This might be completely naive but can a reversible time component be incorporated into distinguishing two hash calculations? Meaning when unpacked/extrapolated it is a unique signifier but when decomposed it folds back into the standard calculation - is this feasible?

Some hashes do have verification bits, that are used not just to verify intact hash, but one "identical" hash from another. However, they do tend to be slower hashes.

  • Do you have an example? That just sounds like a hash that is a few bits longer.

    • Mostly use of GCM (Galois/Counter Mode). Usually you tag the key, but you can also tag the value to check verification of collisions instead.

      But as I said, slow.

hashes by definition are not reversible. you could store a timestamp together with a hash, and/or you could include a timestamp in the digested content, but the timestamp can’t be part of the hash.

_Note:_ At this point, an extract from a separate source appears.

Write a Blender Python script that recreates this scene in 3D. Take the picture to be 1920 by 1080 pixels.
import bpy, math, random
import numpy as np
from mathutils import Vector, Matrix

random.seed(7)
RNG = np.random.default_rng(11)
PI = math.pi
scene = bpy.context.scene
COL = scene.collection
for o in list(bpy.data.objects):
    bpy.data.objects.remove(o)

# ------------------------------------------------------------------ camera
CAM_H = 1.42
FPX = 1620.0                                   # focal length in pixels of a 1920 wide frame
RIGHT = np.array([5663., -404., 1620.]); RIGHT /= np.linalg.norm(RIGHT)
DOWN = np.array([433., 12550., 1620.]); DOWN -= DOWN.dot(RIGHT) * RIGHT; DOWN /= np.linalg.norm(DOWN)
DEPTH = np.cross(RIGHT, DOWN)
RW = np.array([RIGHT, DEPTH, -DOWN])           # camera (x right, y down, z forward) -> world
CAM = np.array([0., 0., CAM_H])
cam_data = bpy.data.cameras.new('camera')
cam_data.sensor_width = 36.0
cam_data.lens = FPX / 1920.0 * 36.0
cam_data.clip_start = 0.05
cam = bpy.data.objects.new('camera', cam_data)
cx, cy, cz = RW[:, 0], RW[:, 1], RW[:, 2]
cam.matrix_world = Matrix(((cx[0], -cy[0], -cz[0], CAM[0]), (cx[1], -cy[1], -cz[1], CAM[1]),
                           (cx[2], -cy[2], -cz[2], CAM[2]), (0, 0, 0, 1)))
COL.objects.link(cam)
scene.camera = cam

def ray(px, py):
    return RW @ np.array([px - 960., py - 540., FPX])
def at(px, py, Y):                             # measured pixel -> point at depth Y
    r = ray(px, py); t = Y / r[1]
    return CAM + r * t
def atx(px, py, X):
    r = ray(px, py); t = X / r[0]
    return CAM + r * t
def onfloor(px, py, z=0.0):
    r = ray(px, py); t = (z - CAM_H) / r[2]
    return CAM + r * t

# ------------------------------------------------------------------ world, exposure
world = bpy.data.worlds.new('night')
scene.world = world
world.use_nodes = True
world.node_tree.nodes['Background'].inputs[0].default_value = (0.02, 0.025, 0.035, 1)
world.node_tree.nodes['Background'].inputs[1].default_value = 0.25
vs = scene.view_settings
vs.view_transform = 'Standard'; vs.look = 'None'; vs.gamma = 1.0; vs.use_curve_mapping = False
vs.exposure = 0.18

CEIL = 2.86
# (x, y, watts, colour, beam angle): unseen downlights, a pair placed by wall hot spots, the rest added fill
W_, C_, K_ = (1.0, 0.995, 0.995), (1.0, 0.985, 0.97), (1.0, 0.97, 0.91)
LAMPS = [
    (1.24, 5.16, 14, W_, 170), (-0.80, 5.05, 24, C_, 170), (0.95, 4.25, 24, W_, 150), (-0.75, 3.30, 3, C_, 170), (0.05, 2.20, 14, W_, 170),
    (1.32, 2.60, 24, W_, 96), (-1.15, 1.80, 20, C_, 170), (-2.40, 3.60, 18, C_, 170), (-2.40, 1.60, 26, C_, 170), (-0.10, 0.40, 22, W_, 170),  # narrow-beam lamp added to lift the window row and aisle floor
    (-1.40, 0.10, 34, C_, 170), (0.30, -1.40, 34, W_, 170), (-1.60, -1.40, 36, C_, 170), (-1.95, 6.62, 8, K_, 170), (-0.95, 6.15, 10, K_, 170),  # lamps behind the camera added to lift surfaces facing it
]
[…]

  • > hashes by definition are not reversible.

    Sure they are. You could generate every possible input, compute hash & compare with a given one.

    Ok it might take infinite amount of compute (time/energy). But that's just a technicality, right?

    • Sure they are. You could generate every possible input

      Depends entirely on what you mean by reversible. For every hash value, there are an infinite number of inputs that give that value. So while it is certainly possible to find some input that hashes to a given value, you cannot know which input I originally hashed to get that that value.